Inflation: CPI stable at 7.9% for second consecutive month

Data supports govt’s initiatives to control expenditure, experts remain skeptical.

The CPI has been lowering for the last three months after it peaked to 10.9% in November 2013. CREATIVE COMMONS

ISLAMABAD:


Amid a tight fiscal policy, prices in the country seemed to be stabilising as average consumer prices rose by 7.9% in February compared with prices in the corresponding month last year, allowing the government room to take measures to stimulate growth.


The Consumer Price Index (CPI) stayed at 7.9% in February over the comparative period of the last year, according to Pakistan Bureau of Statistics (PBS). This is the second month in a row that the CPI – the main national indicator reflecting change in prices of basket of goods and services – clocked in at 7.9%. Earlier in January too, the CPI remained at 7.9% mainly because of a reduction in the prices of perishable food items due to their better availability in the market.



The CPI has been lowering for the last three months after it peaked to 10.9% in November 2013.
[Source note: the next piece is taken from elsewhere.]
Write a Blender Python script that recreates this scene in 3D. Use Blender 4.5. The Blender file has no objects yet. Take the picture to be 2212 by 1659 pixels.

There was an uptick in inflation in the first half of the current fiscal year, but now it seems that prices have stabilised, said Dr Naved Hamid, a professor of Economics at the Lahore School of Economics. He said price stability could be because the government has tightened control over expenditures.

According to Ministry of Finance, the budget deficit in the first half of the fiscal year remained at 2.2% of Gross Domestic Product (GDP). The phenomenon of monetary expansion seemed to be reversing and growth in money supply was 5.1% from July 1st to February 25, according to the State Bank of Pakistan (SBP). Net borrowings for budgetary support were also curtailed at Rs459 billion till February 25 as compared to Rs680 billion in the comparative period of the previous fiscal year, according to the SBP.

However, there has been growing skepticism about the credibility of the official data. The printing of currency notes, a major contributing factor, is not fully reflected in the CPI-based inflation, which, according to analysts, is a serious methodology problem.


Four international banks hired to float Euro-Bonds for the government have also counted unreliability of the official data as a risk factor in their report, which will be offered to international investors for studying the country’s indicators before taking any decision on investing in its security papers.

According to analysts, the government should exploit the space available after stabilisation in prices and take measures to stimulate the growth, which has suffocated due to drastic slowdown in development spending.

The underlining inflationary pressures also appear to be easing out as core inflation, which is calculated after excluding food and energy items from the CPI basket, slowed down to 7.8% in February over a year ago, for the first time in seven months.

In February 2014, the rate of food inflation reduced to 7% on year on a year basis. The inflation rate of perishable food items was registered at 6.9%, while for the non-perishable food items it was at 8.1%.

On a yearly basis, prices in the commodity group of housing, water, electricity, gas and fuels also remained stable at 9.3% in February over the comparative period of last year, according to the PBS. The inflation rate for the group of clothing and footwear also stayed at 16% in February from a year ago and for the groups of transport and communication the rates remained below 5% in February over a year ago.

Average inflation in the first seven months of the current fiscal year (July-January) remained at 8.7%, according to the PBS.

The average inflation figures are below the projections of the International Monetary Fund (IMF). In the second review of Pakistan’s economy under its $6.7-billion programme, the IMF increased its inflation projection to double digits for the current fiscal year 2013-14.

 

Published in The Express Tribune, March 4th, 2014.